#### [TASK TO CARRY OUT]
Set down all of the data that follows word for word, without the images.
============
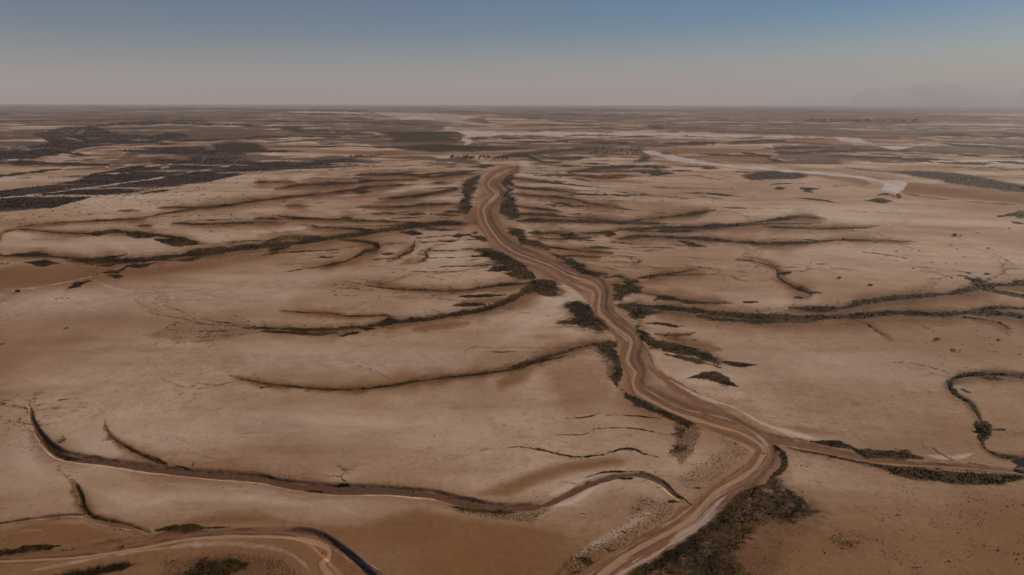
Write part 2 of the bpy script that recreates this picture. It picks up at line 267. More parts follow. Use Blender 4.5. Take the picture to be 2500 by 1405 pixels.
S('k', '-60 1366 0 1362 144 1356 252 1342 359 1323 431 1310 539 1303 640 1305 700 1308 745 1318 772 1330', 2.2, 1)
S('t', '-40 1368 2 0 1366 3 144 1360 3 252 1348 4 359 1330 4 431 1316 4 539 1308 4 640 1310 4.5 728 1317 7 780 1329 7 803 1343 6 800 1367 6 786 1385 7 800 1405 8 830 1440 8', a=.95, soft=.35, wob=.3)
S('k', '795 1328 810 1344 808 1370 796 1385', 1.6, .9); S('k', '782 1380 776 1392 790 1408', 3, .8)
S('k', '690 1296 3 728 1296 5 775 1303 7 821 1331 7 872 1369 7 925 1407 7 980 1450 7', a=1, soft=.3); S('w', '775 1303 821 1331 872 1369 925 1407 980 1450', 2.5, .35)
S('s', '700 1302 745 1308 790 1325 840 1358 880 1392', 1.8, .9); S('s', '835 1334 885 1370 935 1405 990 1446', 1.6, .8)
S('s', '79 1392 6 140 1380 6 216 1364 5 359 1340 5 431 1333 7 539 1327 7 640 1337 8 692 1350 8 730 1372 9 757 1400 9', a=.6, soft=.7)
P('v', '180 1389 240 1372 305 1364 340 1372 300 1388 220 1404 60 1420 90 1405', .9, 9); P('v', '440 1400 470 1380 500 1362 560 1360 620 1372 600 1392 560 1412 460 1420', .75, 10); P('d', '400 1360 560 1345 690 1365 740 1410 700 1450 380 1450', .9, 14)
P('r', '-60 1395 120 1395 250 1400 400 1395 420 1450 -60 1500', .6, 14); P('r', '150 1365 300 1350 420 1350 440 1400 300 1400', .4, 12)
# --- right side, upper
for s_ in ('1245 433 2 1290 438 1.5 1345 443 1.2', '1386 422 2 1450 434 2 1530 434 1.3', '1386 422 2 1420 414 2 1458 411 2 1548 410 2', '1245 449 3 1278 459 2.5 1355 464 2.5 1401 470 3', '1248 472 3 1320 478 3 1389 484 3.5 1445 497 3 1519 505 2',
           '1262 500 3 1310 508 3 1366 513 2', '1262 520 4 1330 524 3.5 1391 527 2', '1394 528 2 1460 533 3.5 1522 540 3 1560 534 3 1624 527 2.5 1701 520 4 1745 510 2', '1260 536 3 1309 536 3 1420 537 4 1540 541 3 1650 545 2',
           '1509 556 2 1600 555 3 1676 551 3.5 1804 546 3 1860 538 3 1950 529 4 2003 533 2', '1860 552 1.6 1937 554 1.5 2120 556 1', '1860 551 2 1920 553 2 1988 558 1.2 2129 553 1', '1506 584 2.5 1573 577 3.5 1676 580 4 1778 589 3 1860 596 4 1978 592 3 2039 586 1.8 2129 587 1.4 2230 589 1',
           '1655 586 5 1688 596 5 1722 603 2', '1337 563 2 1458 568 2.5 1517 559 2.5', '1291 566 4 1380 568 3', '1312 580 3 1370 580 3 1442 580 3', '1332 601 3 1419 610 3 1496 617 2', '1373 621 2 1465 627 1.5', '1514 557 3 1583 554 3', '1520 560 3 1573 562 4 1640 562 4.5 1701 562 3', '1645 552 4 1676 555 4 1778 550 3 1880 543 2.5', '1860 542 1.5 1988 544 1',
           '1540 681 3 1573 676 3.5 1624 667 3.2 1676 659 2.6 1699 655 1.5', '1600 671 1 1711 666 1.2', '1476 676 4 1510 673 3 1535 684 3 1548 698 2.5 1562 710 2 1599 717 2 1624 721 3', '1596 730 4 1612 722 4 1650 727 4 1688 735 3.5 1791 737 2.2'):
    creek(s_, soft=.7)
S('v', '1370 573 1410 574', 6); S('v', '1468 568 1501 572', 5); S('v', '1545 684 1560 686', 4); S('v', '1816 735 1855 736', 3.5)
S('v', '1568 424 1642 426', 5, .9); P('v', '1530 412 1640 409 1600 418 1550 420', .7, 4)
T7 = '1509 741 5 1560 744 6 1624 749 6 1727 758 8 1800 766 7 1860 770 8 1962 772 8 2091 768 9 2193 760 9 2296 765 8 2385 760 7 2436 749 7 2500 751 4 2560 754 4'; creek(T7, k=.08)
S('v', '1700 768 1800 778 1900 780 2000 780', 6, .75, 1)
creek('2372 764 6 2449 764 6 2500 771 5 2560 778 4'); creek('2347 773 2 2424 783 1.8 2467 801 1.4 2470 815 1')
creek('1924 748 4 2000 752 6 2065 748 6 2103 736 7 2193 727 6 2260 722 6 2321 717 6 2385 701 9 2424 695 3.5 2500 693 4 2560 694 4', k=.08)
S('v', '2384 682 2390 700', 9); S('v', '2398 707 2440 712 2500 722 2560 728', 4); S('v', '2357 678 2380 684', 2.5); S('v', '2360 666 2372 668', 2); S('v', '2401 671 2420 668', 2); S('v', '2475 686 2495 688', 6); S('v', '2398 704 2430 703', 5)
S('s', '1780 768 1860 762 1911 755 1932 742 1960 734 1985 724', 3, .9); S('s', '2073 762 2000 764 1900 768', 1.6, .7); S('k', '1926 758 1930 745 1965 730', 2, .9); S('r', '1950 765 2060 758 2130 744', 5, .9)
creek('1800 632 1 1842 637 1 1870 645 1.3 1893 653 2 1898 663 4 1901 678 2.2 1932 696 3 1955 703 7 1975 712 6 1978 722 2'); S('v', '1898 668 1934 665', 3); S('v', '1975 712 2002 713', 2.5); S('v', '1937 724 1965 724', 3.5)
S('v', '1901 660 1990 663', .8, .7); creek('2073 773 2 2116 786 2.2 2142 804 2.2 2165 820 1.6', v=.9); S('s', '2080 780 2120 796 2155 822', 1.5, .6)
S('r', '2100 780 2200 790 2240 805', 12, .6, .9); P('r', '1740 770 1860 790 1700 800 1600 790', .25, 14)
P('d', '1540 676 1700 640 1740 655 1620 680', .25, 10)
twigs('1624 749 6 1727 758 8 1860 770 8 2091 768 9 2296 765 8 2436 749 7 2500 751 4', 60, 40, 23); twigs('1924 748 4 2065 748 6 2193 727 6 2321 717 6 2500 693 4', 40, 40, 24); twigs('1540 681 3 1624 667 3.2 1699 655 1.5', 25, 26, 25); twigs('1842 637 1 1893 653 2 1901 678 2.2 1975 712 6', 20, 26, 26)
twigs('164 640 3 290 639 6 430 628 6 570 612 6 710 597 7 876 574 7 1043 548 6', 60, 60, 27, .8, 0, (8, 30)); twigs('1506 584 2.5 1676 580 4 1860 596 4', 30, 60, 28, .8, 0, (8, 25)); twigs('1394 528 2 1522 540 3 1624 527 2.5 1745 510 2', 30, 60, 29, .8, 0, (8, 25))
r_ = np.random.default_rng(5)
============
#### [SOLUTION BELOW]
Write part 2 of the bpy script that recreates this picture. It picks up at line 267. More parts follow. Use Blender 4.5. Take the picture to be 2500 by 1405 pixels.
S('k', '-60 1366 0 1362 144 1356 252 1342 359 1323 431 1310 539 1303 640 1305 700 1308 745 1318 772 1330', 2.2, 1)
S('t', '-40 1368 2 0 1366 3 144 1360 3 252 1348 4 359 1330 4 431 1316 4 539 1308 4 640 1310 4.5 728 1317 7 780 1329 7 803 1343 6 800 1367 6 786 1385 7 800 1405 8 830 1440 8', a=.95, soft=.35, wob=.3)
S('k', '795 1328 810 1344 808 1370 796 1385', 1.6, .9); S('k', '782 1380 776 1392 790 1408', 3, .8)
S('k', '690 1296 3 728 1296 5 775 1303 7 821 1331 7 872 1369 7 925 1407 7 980 1450 7', a=1, soft=.3); S('w', '775 1303 821 1331 872 1369 925 1407 980 1450', 2.5, .35)
S('s', '700 1302 745 1308 790 1325 840 1358 880 1392', 1.8, .9); S('s', '835 1334 885 1370 935 1405 990 1446', 1.6, .8)
S('s', '79 1392 6 140 1380 6 216 1364 5 359 1340 5 431 1333 7 539 1327 7 640 1337 8 692 1350 8 730 1372 9 757 1400 9', a=.6, soft=.7)
P('v', '180 1389 240 1372 305 1364 340 1372 300 1388 220 1404 60 1420 90 1405', .9, 9); P('v', '440 1400 470 1380 500 1362 560 1360 620 1372 600 1392 560 1412 460 1420', .75, 10); P('d', '400 1360 560 1345 690 1365 740 1410 700 1450 380 1450', .9, 14)
P('r', '-60 1395 120 1395 250 1400 400 1395 420 1450 -60 1500', .6, 14); P('r', '150 1365 300 1350 420 1350 440 1400 300 1400', .4, 12)
# --- right side, upper
for s_ in ('1245 433 2 1290 438 1.5 1345 443 1.2', '1386 422 2 1450 434 2 1530 434 1.3', '1386 422 2 1420 414 2 1458 411 2 1548 410 2', '1245 449 3 1278 459 2.5 1355 464 2.5 1401 470 3', '1248 472 3 1320 478 3 1389 484 3.5 1445 497 3 1519 505 2',
           '1262 500 3 1310 508 3 1366 513 2', '1262 520 4 1330 524 3.5 1391 527 2', '1394 528 2 1460 533 3.5 1522 540 3 1560 534 3 1624 527 2.5 1701 520 4 1745 510 2', '1260 536 3 1309 536 3 1420 537 4 1540 541 3 1650 545 2',
           '1509 556 2 1600 555 3 1676 551 3.5 1804 546 3 1860 538 3 1950 529 4 2003 533 2', '1860 552 1.6 1937 554 1.5 2120 556 1', '1860 551 2 1920 553 2 1988 558 1.2 2129 553 1', '1506 584 2.5 1573 577 3.5 1676 580 4 1778 589 3 1860 596 4 1978 592 3 2039 586 1.8 2129 587 1.4 2230 589 1',
           '1655 586 5 1688 596 5 1722 603 2', '1337 563 2 1458 568 2.5 1517 559 2.5', '1291 566 4 1380 568 3', '1312 580 3 1370 580 3 1442 580 3', '1332 601 3 1419 610 3 1496 617 2', '1373 621 2 1465 627 1.5', '1514 557 3 1583 554 3', '1520 560 3 1573 562 4 1640 562 4.5 1701 562 3', '1645 552 4 1676 555 4 1778 550 3 1880 543 2.5', '1860 542 1.5 1988 544 1',
           '1540 681 3 1573 676 3.5 1624 667 3.2 1676 659 2.6 1699 655 1.5', '1600 671 1 1711 666 1.2', '1476 676 4 1510 673 3 1535 684 3 1548 698 2.5 1562 710 2 1599 717 2 1624 721 3', '1596 730 4 1612 722 4 1650 727 4 1688 735 3.5 1791 737 2.2'):
    creek(s_, soft=.7)
S('v', '1370 573 1410 574', 6); S('v', '1468 568 1501 572', 5); S('v', '1545 684 1560 686', 4); S('v', '1816 735 1855 736', 3.5)
S('v', '1568 424 1642 426', 5, .9); P('v', '1530 412 1640 409 1600 418 1550 420', .7, 4)
T7 = '1509 741 5 1560 744 6 1624 749 6 1727 758 8 1800 766 7 1860 770 8 1962 772 8 2091 768 9 2193 760 9 2296 765 8 2385 760 7 2436 749 7 2500 751 4 2560 754 4'; creek(T7, k=.08)
S('v', '1700 768 1800 778 1900 780 2000 780', 6, .75, 1)
creek('2372 764 6 2449 764 6 2500 771 5 2560 778 4'); creek('2347 773 2 2424 783 1.8 2467 801 1.4 2470 815 1')
creek('1924 748 4 2000 752 6 2065 748 6 2103 736 7 2193 727 6 2260 722 6 2321 717 6 2385 701 9 2424 695 3.5 2500 693 4 2560 694 4', k=.08)
S('v', '2384 682 2390 700', 9); S('v', '2398 707 2440 712 2500 722 2560 728', 4); S('v', '2357 678 2380 684', 2.5); S('v', '2360 666 2372 668', 2); S('v', '2401 671 2420 668', 2); S('v', '2475 686 2495 688', 6); S('v', '2398 704 2430 703', 5)
S('s', '1780 768 1860 762 1911 755 1932 742 1960 734 1985 724', 3, .9); S('s', '2073 762 2000 764 1900 768', 1.6, .7); S('k', '1926 758 1930 745 1965 730', 2, .9); S('r', '1950 765 2060 758 2130 744', 5, .9)
creek('1800 632 1 1842 637 1 1870 645 1.3 1893 653 2 1898 663 4 1901 678 2.2 1932 696 3 1955 703 7 1975 712 6 1978 722 2'); S('v', '1898 668 1934 665', 3); S('v', '1975 712 2002 713', 2.5); S('v', '1937 724 1965 724', 3.5)
S('v', '1901 660 1990 663', .8, .7); creek('2073 773 2 2116 786 2.2 2142 804 2.2 2165 820 1.6', v=.9); S('s', '2080 780 2120 796 2155 822', 1.5, .6)
S('r', '2100 780 2200 790 2240 805', 12, .6, .9); P('r', '1740 770 1860 790 1700 800 1600 790', .25, 14)
P('d', '1540 676 1700 640 1740 655 1620 680', .25, 10)
twigs('1624 749 6 1727 758 8 1860 770 8 2091 768 9 2296 765 8 2436 749 7 2500 751 4', 60, 40, 23); twigs('1924 748 4 2065 748 6 2193 727 6 2321 717 6 2500 693 4', 40, 40, 24); twigs('1540 681 3 1624 667 3.2 1699 655 1.5', 25, 26, 25); twigs('1842 637 1 1893 653 2 1901 678 2.2 1975 712 6', 20, 26, 26)
twigs('164 640 3 290 639 6 430 628 6 570 612 6 710 597 7 876 574 7 1043 548 6', 60, 60, 27, .8, 0, (8, 30)); twigs('1506 584 2.5 1676 580 4 1860 596 4', 30, 60, 28, .8, 0, (8, 25)); twigs('1394 528 2 1522 540 3 1624 527 2.5 1745 510 2', 30, 60, 29, .8, 0, (8, 25))
r_ = np.random.default_rng(5)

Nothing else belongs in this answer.